It Seemed Like A Good Idea At The Time

Words we live by, Gentle Reader. Although the explanation for some of the things that seemed like good ideas at some time is often rendered in advanced shellfish, so we really Don’t Get It At All even after the fact.

It’s hot again. HOT. Too hot to really do anything, although the garden is calling, saying, quite clearly, WEED ME…perhaps later. But our small and active mind is pondering communication at present. Or lack thereof.

I am the kind of person who can be at the grocery store and know what everyone in line is thinking. This goes along with, see advanced shellfish above, sometimes a total inability to divine what the person right in front of me, talking to me, is really meaning in what they are saying. Probably that has to do with my vintage coping mechanism kit. I thought I had left that behind…..But I have been noticing that when there is a disconnect somewhere between the words coming out of someone’s mouth and the feeling state that is coming along with the transmission, I get, actually, nauseous. And nervous. Yeugh, in short. It has to do with feeling the feeling strongly and getting, perhaps, a bit overwhelmed by it. Especially since usually the words coming along with the feeling are quite different in meaning. Confused, is what I get.

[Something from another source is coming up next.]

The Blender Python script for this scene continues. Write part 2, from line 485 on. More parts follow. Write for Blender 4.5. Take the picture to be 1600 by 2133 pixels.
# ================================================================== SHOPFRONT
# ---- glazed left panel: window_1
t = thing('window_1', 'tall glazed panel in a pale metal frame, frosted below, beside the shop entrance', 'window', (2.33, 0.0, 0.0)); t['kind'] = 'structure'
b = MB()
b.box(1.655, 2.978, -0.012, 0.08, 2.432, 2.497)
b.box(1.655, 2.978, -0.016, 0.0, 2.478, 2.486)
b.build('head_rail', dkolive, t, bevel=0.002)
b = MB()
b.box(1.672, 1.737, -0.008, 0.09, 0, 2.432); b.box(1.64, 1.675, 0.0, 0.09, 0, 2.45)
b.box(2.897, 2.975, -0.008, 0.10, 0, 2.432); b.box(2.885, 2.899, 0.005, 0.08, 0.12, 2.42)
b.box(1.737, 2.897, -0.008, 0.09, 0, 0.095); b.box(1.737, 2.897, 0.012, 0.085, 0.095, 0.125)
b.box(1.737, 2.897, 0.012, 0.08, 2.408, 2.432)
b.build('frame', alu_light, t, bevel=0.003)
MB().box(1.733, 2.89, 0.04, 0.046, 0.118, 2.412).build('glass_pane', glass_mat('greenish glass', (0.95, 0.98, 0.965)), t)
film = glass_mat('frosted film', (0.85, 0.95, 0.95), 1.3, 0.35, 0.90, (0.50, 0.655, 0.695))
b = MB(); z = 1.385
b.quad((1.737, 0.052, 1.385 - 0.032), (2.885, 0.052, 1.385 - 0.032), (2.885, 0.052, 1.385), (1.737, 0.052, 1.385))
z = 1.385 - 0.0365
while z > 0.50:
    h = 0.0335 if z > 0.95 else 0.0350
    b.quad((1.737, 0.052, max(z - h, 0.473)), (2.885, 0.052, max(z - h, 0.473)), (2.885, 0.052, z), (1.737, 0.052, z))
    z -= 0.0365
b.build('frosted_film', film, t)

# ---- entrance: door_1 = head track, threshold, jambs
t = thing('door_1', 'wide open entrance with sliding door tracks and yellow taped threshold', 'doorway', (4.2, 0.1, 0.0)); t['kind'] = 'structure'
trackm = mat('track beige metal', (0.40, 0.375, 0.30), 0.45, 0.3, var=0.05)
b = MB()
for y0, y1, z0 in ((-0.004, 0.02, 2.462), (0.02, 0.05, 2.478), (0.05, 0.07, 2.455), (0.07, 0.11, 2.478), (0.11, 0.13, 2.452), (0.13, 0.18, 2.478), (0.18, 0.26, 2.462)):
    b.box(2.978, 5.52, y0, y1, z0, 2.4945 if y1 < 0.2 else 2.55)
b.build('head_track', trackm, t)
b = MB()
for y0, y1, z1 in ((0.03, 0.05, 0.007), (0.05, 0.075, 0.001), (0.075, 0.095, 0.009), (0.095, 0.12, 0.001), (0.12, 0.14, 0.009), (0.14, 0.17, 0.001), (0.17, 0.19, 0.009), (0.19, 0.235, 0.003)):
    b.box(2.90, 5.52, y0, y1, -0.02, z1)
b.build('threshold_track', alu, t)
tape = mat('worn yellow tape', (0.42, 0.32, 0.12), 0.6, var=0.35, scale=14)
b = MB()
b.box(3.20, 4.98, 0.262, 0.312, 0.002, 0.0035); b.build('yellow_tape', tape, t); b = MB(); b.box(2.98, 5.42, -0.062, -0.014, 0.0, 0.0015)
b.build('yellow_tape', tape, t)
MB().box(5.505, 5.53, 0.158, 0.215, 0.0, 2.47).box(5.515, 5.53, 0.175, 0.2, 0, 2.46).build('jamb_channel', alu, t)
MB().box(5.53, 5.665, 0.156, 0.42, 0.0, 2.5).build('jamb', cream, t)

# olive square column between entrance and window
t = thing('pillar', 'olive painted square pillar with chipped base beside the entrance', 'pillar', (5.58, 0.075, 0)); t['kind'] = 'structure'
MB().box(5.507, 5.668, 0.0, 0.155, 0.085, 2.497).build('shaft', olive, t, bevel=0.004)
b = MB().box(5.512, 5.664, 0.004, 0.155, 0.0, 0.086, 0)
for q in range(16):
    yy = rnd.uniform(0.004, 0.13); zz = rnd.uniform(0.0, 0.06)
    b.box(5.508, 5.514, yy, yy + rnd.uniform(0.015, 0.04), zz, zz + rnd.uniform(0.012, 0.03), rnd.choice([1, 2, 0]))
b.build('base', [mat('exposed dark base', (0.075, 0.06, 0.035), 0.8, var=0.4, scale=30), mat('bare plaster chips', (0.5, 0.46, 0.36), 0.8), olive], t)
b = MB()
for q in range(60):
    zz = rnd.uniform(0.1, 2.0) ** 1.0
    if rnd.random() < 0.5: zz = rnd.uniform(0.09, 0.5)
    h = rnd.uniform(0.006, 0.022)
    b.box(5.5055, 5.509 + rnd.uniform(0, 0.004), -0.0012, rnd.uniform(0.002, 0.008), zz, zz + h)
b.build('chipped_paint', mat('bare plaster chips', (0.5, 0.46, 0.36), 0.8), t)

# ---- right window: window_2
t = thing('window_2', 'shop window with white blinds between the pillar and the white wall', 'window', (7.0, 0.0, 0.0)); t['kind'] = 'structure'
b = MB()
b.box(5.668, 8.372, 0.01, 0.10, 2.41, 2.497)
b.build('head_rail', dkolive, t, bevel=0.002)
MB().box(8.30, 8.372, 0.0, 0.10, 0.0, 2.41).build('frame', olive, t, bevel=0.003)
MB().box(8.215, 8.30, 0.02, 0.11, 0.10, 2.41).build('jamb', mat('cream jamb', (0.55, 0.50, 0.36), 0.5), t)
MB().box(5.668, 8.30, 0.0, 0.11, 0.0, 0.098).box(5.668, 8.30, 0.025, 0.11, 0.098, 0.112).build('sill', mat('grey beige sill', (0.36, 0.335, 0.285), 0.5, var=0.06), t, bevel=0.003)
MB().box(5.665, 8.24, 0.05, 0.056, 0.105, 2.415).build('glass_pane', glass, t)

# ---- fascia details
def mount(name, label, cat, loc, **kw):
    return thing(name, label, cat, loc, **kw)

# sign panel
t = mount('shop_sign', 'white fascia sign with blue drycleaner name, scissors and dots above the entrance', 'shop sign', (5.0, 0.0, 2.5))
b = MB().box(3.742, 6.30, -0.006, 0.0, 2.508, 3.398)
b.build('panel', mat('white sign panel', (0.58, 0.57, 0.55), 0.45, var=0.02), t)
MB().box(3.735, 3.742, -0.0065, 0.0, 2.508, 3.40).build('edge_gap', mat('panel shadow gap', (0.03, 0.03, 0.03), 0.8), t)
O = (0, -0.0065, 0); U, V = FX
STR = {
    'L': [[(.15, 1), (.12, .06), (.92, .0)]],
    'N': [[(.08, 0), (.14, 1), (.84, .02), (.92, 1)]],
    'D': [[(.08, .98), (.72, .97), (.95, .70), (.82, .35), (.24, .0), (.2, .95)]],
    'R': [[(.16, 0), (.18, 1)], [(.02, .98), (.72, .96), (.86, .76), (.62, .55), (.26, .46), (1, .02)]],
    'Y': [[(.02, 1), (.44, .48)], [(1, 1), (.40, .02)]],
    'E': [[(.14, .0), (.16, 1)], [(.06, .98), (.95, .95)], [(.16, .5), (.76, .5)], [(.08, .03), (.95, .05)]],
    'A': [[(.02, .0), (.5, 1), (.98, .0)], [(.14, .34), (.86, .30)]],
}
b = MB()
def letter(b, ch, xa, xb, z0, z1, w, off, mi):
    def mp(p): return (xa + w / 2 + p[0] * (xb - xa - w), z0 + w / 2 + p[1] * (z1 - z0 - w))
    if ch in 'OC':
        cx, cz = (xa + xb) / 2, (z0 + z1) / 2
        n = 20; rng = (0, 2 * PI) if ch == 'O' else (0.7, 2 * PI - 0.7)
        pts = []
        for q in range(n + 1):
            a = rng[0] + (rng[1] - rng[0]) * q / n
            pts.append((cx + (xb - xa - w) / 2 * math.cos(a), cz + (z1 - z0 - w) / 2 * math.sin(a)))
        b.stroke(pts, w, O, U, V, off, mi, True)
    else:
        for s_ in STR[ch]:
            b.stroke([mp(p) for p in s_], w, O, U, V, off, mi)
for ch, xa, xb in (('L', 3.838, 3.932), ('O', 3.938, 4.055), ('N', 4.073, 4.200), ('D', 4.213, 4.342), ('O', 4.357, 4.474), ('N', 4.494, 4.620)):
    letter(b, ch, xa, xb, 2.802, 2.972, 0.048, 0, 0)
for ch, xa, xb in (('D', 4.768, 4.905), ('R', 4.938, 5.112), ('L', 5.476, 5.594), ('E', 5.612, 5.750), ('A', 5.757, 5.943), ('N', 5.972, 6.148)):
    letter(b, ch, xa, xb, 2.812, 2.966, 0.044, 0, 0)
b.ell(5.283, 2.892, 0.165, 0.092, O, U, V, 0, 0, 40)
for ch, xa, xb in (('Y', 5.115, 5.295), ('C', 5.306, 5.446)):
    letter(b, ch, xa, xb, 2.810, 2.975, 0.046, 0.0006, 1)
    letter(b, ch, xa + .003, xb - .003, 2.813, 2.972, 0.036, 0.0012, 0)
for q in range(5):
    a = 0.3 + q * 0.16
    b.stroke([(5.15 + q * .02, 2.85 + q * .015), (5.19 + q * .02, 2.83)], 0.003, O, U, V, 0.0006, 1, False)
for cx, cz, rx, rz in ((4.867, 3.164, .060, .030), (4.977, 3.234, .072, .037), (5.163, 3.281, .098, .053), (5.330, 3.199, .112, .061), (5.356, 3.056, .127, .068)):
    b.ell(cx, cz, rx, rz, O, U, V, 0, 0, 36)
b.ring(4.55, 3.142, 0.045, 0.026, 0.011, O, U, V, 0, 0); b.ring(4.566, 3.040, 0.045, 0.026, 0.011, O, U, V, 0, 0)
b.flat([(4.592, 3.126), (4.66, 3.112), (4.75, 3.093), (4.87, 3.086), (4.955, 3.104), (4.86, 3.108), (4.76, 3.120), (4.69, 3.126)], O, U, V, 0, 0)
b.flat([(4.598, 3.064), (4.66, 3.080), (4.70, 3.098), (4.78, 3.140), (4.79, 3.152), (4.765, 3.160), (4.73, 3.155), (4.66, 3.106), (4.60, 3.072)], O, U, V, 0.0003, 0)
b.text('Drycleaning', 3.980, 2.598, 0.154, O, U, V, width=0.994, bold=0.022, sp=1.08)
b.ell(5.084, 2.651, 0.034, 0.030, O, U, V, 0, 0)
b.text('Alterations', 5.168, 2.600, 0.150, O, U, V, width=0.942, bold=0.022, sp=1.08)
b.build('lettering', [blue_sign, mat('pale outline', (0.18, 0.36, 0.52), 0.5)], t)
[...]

How does one get on the same page again? This is my question. Perhaps those uncomfortable feeling states are an inescapable part of life, not to be denied, and not to be wallowed in. To be observed and learned from. There certainly seem to be quite a few of them, I’m just saying. And, naturally, there are the other feeling states, all kinds of them, all colors and degrees and temperatures, and the same thing applies. There’s excrement and there’re roses. Intertwined and of a piece in the big picture. Everything moves and shifts, and while at times that is exhilarating- when you are in the flow of it and aware– keeping one’s balance is a neat trick. Apparently, being an old dog, it’s one I’m still working on. Along with all the other dogs, young and old, on earth, of course. If this was all so easy, Darfur wouldn’t exist, Khameini would be drinking tea quietly and enjoying his advanced age, wisdom and lovely garden, people would drive properly, and…well. I think you get the picture, Gentle Reader.

On to weeding the garden. That, at least, is clear.